Title: Poet in a New World: Robert Hass, Karol Berger, and Peter Dale Scott read and discuss a new set of Czesław Miłosz translations
Please join us for “Poet in a New World.” Robert Hass, Karol Berger, and Peter Dale Scott read and discuss a new set of Czesław Miłosz translations.
Readings from newly translated poems by Czesław Miłosz, some never before translated into English, and a conversation about poetry, translation, history, and political and aesthetic struggle.
Robert Hass’s most recent book of poems is Summer Snow (Ecco/HarperCollins). A collection of essays, A Third Commonness, is forthcoming from Copper Canyon Press. He worked with Czesław Miłosz on the translation of his poems for many years. He’s a Professor Emeritus of English at UC Berkeley.
For five years in the 1960s Peter Dale Scott, now aged 96, translated Polish poetry with Czesław Miłosz; and with him produced the first books in English on Post-War Polish Poetry and the poetry of Zbigniew Herbert (Penguin, 1968, reissued by Carcanet and Ecco). The writing of his poetic trilogy Seculum helped inspire his prose book on Miłosz’s life and poetry, Ecstatic Pessimist: Czesław Miłosz, Poet of Catastrophe and Hope (2023). For this book he was awarded the Jurkowska-Nawrocka Medal in 2024. A companion volume to Ecstatic Pessimist, acknowledging and developing his thinking on Miłosz, is his most recent prose book, Reading the Dream: A Post-Secular History of Enmindment (2024). Enmindment (the working title of the book for years) is there defined as the “coalition of dream and thought” and praised as “the source of creative evolution in the individual, and also in the supporting culture in which we develop.
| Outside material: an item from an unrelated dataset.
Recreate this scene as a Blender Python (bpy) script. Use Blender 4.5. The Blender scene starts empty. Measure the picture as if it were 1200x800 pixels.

It is for this reason that poets in particular play such a large role in the evolution of culture.” Earlier this year he published online with Church Life Journal his essay “Miłosz’s ‘To Albert Einstein’: The Promethean Torture of Engagement with History.”
A native of Poland who emigrated to the USA in 1968, Karol Berger is the Osgood Hooker Professor in Fine Arts, Emeritus, at the Department of Music, Stanford University, where he taught from 1982 to 2020. His books include Musica Ficta (Cambridge University Press 1987; recipient of the 1988 Otto Kinkeldey Award of the American Musicological Society), A Theory of Art (Oxford University Press 2000), Bach’s Cycle, Mozart’s Arrow (University of California Press 2007; recipient of the 2008 Marjorie Weston Emerson Award of the Mozart Society of America), Beyond Reason: Wagner contra Nietzsche (University of California Press 2017; recipient of the 2018 Otto Kinkeldey Award of the American Musicological Society); and Mahler’s Symphonic World: Music for the Age of Uncertainty (The University of Chicago Press, 2025). In 2011 he received the Glarean Prize of the Swiss Musicological Society and in 2014 the Humboldt Research Award of the Humboldt Foundation. Since 2009, he is a Foreign Member of the Polish Academy of Sciences; since 2013, an Honorary Member of the American Musicological Society; since 2014, a member of the American Academy of Arts and Sciences; and since 2019, a Foreign Member of the Academia Europaea.